- Exercise task: Return exactly, please, the lines that run from the line with "Build this scene" to the line with "COL = sc.collection", ends included, and omit all pictures.

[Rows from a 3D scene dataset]
--- START ---

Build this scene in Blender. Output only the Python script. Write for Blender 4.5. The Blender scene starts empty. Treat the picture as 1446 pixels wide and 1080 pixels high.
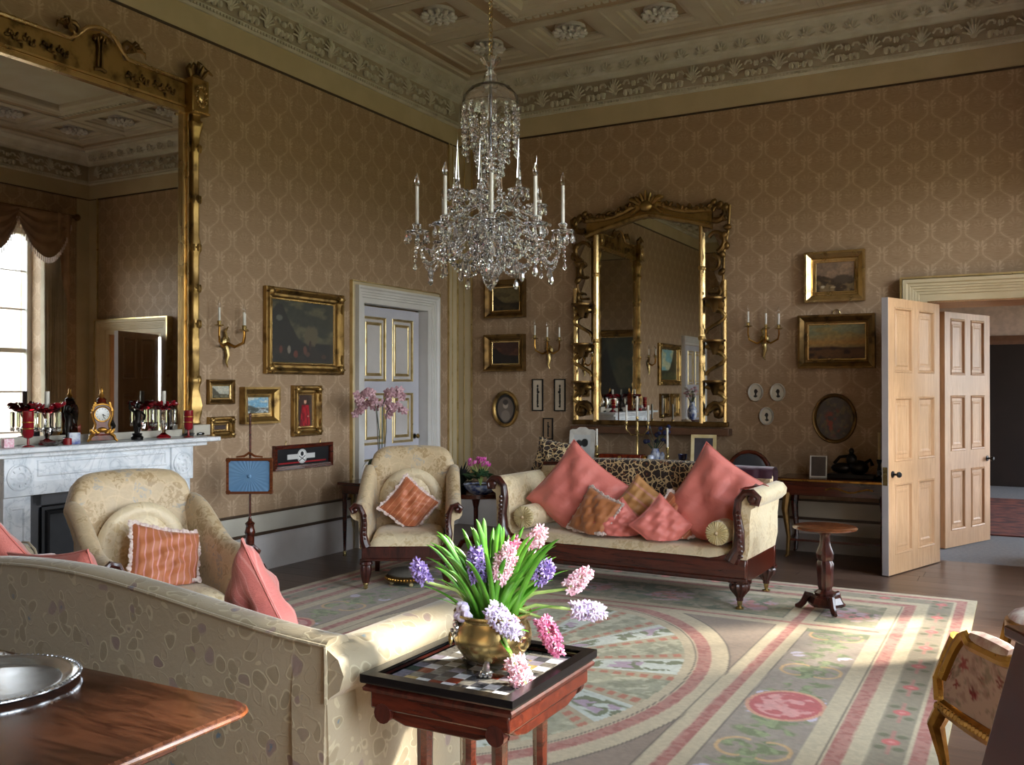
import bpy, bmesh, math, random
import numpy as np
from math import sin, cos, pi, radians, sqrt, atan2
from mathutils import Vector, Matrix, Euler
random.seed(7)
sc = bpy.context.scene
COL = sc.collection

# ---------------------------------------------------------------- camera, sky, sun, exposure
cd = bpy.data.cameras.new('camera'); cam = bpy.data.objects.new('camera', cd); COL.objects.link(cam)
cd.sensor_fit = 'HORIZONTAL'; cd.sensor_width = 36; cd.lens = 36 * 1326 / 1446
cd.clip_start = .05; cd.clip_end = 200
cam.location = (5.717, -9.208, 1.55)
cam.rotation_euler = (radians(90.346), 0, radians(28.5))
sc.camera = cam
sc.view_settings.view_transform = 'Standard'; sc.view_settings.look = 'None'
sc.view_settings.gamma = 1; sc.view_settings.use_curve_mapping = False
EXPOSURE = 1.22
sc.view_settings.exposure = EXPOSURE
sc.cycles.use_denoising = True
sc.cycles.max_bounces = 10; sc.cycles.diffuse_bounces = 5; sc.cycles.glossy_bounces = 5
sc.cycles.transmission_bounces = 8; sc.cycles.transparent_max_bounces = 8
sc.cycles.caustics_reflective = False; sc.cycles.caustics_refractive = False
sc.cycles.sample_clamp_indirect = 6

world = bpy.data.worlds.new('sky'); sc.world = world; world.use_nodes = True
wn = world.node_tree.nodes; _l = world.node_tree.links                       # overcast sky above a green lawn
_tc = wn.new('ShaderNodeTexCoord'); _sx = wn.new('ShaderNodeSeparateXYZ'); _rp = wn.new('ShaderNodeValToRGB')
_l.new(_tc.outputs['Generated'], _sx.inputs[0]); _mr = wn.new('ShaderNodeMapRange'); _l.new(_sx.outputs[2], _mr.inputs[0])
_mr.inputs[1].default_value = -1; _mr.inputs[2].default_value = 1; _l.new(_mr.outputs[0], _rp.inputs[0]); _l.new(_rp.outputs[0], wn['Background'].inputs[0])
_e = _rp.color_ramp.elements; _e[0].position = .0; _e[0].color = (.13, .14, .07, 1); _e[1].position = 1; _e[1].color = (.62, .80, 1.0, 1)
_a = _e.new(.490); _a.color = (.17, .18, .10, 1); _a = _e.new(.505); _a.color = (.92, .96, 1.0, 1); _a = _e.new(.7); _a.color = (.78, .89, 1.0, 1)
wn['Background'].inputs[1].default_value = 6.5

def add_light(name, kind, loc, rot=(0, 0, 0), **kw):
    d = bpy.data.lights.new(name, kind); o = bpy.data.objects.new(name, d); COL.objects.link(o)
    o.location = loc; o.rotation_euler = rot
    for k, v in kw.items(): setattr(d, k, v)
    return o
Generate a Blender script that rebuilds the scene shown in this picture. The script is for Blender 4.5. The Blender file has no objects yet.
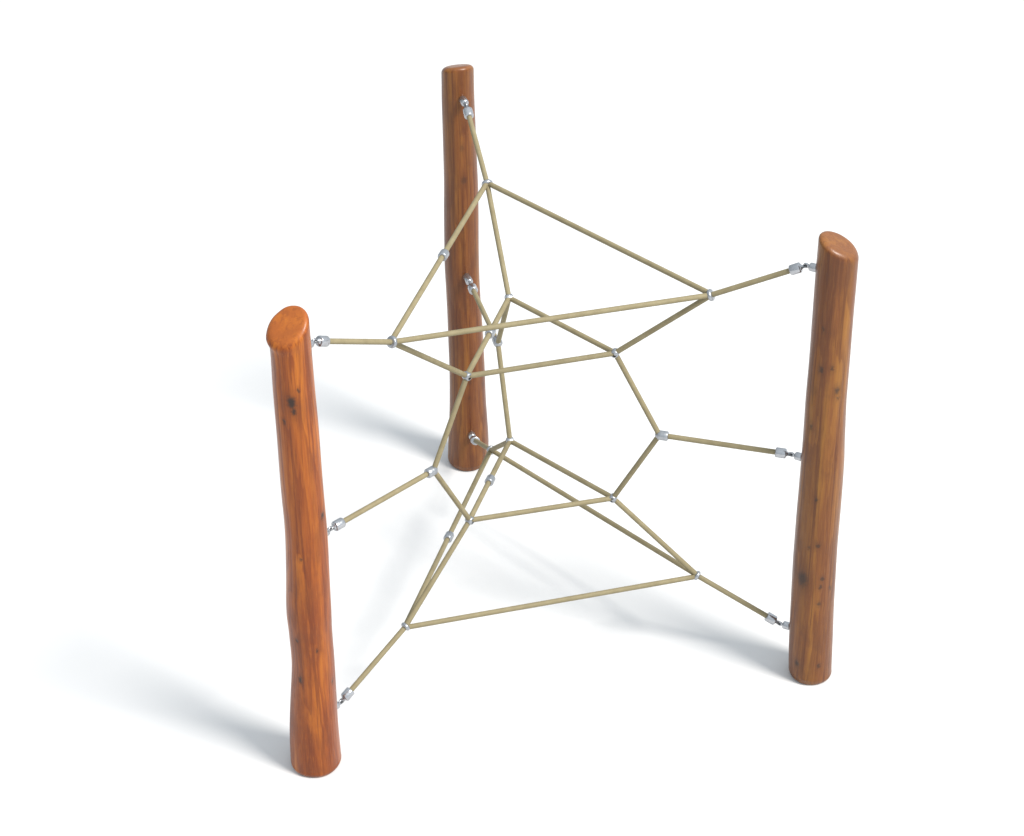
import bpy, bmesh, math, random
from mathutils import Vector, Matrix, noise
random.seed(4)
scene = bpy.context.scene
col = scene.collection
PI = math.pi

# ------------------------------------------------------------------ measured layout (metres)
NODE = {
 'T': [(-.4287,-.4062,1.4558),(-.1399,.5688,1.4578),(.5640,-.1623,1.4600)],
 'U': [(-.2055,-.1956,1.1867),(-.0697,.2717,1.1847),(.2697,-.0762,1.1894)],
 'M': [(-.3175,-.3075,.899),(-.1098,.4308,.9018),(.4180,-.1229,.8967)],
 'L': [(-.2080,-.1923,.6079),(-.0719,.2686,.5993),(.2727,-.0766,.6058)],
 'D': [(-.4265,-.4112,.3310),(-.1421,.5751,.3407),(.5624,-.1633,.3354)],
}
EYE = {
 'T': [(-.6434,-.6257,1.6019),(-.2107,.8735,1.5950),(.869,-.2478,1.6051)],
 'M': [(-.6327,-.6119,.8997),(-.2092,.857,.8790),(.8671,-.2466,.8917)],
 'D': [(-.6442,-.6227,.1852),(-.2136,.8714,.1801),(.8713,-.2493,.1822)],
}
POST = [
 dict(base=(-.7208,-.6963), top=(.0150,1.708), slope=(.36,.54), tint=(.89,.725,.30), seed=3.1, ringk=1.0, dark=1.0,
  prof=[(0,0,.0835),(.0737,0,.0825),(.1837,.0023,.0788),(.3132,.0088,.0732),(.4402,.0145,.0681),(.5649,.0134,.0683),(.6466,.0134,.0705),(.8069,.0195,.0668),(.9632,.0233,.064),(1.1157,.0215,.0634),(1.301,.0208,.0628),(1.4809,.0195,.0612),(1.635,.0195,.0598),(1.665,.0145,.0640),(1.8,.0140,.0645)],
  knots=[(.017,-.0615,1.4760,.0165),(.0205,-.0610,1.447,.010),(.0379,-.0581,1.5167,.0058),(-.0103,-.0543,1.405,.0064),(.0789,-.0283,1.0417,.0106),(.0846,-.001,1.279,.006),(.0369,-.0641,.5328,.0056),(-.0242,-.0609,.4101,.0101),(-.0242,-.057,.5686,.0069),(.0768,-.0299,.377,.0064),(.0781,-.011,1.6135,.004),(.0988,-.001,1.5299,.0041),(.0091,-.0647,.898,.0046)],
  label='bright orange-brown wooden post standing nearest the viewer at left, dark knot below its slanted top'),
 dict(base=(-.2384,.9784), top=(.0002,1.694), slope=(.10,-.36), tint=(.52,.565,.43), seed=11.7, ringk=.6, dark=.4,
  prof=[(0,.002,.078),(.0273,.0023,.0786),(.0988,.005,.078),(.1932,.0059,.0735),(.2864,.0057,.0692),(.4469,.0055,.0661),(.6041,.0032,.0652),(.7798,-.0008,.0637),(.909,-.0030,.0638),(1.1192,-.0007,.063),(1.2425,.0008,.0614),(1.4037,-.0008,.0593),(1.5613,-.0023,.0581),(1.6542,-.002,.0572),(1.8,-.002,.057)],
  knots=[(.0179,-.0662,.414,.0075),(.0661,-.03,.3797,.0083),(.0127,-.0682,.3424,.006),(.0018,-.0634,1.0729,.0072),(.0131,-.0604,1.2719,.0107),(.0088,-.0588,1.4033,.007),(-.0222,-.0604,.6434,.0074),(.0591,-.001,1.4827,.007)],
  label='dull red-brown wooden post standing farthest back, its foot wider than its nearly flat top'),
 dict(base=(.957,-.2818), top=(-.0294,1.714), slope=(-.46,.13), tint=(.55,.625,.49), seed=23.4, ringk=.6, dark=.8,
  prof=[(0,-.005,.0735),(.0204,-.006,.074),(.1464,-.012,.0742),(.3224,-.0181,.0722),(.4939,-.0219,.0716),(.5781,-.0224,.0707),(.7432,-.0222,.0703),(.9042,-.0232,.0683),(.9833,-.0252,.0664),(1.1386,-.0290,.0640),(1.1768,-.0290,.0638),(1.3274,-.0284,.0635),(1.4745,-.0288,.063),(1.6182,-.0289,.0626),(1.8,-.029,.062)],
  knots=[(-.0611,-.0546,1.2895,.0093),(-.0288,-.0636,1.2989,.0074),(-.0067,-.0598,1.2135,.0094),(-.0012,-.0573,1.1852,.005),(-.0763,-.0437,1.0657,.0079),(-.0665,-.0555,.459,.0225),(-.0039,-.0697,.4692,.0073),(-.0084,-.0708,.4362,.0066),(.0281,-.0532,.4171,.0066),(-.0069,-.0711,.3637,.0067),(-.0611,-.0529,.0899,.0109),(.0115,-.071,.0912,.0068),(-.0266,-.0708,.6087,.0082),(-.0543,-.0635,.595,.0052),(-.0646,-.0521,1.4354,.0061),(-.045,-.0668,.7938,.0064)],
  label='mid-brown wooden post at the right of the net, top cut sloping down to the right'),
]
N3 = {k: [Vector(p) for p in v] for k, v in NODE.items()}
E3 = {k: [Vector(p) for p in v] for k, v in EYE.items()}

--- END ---
--- START ---

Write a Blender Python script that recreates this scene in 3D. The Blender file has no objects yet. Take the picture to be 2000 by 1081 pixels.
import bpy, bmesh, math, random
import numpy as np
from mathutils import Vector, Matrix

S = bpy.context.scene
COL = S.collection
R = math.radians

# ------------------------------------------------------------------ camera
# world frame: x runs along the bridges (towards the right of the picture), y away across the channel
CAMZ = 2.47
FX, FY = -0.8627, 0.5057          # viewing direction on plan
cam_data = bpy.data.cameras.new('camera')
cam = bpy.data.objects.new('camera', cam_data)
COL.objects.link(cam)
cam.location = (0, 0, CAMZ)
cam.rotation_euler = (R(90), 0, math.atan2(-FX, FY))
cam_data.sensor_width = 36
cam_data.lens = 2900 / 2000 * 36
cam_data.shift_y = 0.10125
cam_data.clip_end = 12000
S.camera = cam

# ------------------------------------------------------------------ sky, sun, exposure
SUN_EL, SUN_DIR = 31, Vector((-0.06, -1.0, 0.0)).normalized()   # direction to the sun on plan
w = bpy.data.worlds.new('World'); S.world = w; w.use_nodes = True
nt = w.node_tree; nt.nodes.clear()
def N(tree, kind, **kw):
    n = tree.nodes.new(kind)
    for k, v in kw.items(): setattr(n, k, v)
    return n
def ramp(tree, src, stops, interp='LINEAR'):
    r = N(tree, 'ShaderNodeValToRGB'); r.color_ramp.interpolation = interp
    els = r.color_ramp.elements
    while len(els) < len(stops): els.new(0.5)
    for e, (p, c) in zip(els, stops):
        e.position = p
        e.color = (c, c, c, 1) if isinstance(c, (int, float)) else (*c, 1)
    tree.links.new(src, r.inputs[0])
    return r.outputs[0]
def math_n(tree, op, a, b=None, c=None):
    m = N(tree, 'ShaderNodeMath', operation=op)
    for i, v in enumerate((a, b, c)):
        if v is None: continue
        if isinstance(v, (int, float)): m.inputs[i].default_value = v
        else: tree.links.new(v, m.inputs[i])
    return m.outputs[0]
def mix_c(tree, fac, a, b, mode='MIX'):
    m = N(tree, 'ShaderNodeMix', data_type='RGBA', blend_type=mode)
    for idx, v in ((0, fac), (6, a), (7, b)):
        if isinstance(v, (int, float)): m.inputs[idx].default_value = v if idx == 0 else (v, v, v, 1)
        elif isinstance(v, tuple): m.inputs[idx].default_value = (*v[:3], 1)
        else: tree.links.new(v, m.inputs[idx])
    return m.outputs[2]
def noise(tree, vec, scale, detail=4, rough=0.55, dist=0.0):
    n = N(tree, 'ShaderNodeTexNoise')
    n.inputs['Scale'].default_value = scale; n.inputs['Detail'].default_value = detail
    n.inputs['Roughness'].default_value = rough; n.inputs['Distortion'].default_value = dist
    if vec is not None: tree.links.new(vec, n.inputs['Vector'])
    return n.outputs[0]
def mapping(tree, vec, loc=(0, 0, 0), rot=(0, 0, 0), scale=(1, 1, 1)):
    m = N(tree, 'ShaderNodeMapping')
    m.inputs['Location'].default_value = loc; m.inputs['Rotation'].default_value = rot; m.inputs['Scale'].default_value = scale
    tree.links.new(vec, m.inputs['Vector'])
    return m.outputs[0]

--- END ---

- Response to this exercise:
Build this scene in Blender. Output only the Python script. Write for Blender 4.5. The Blender scene starts empty. Treat the picture as 1446 pixels wide and 1080 pixels high.
import bpy, bmesh, math, random
import numpy as np
from math import sin, cos, pi, radians, sqrt, atan2
from mathutils import Vector, Matrix, Euler
random.seed(7)
sc = bpy.context.scene
COL = sc.collection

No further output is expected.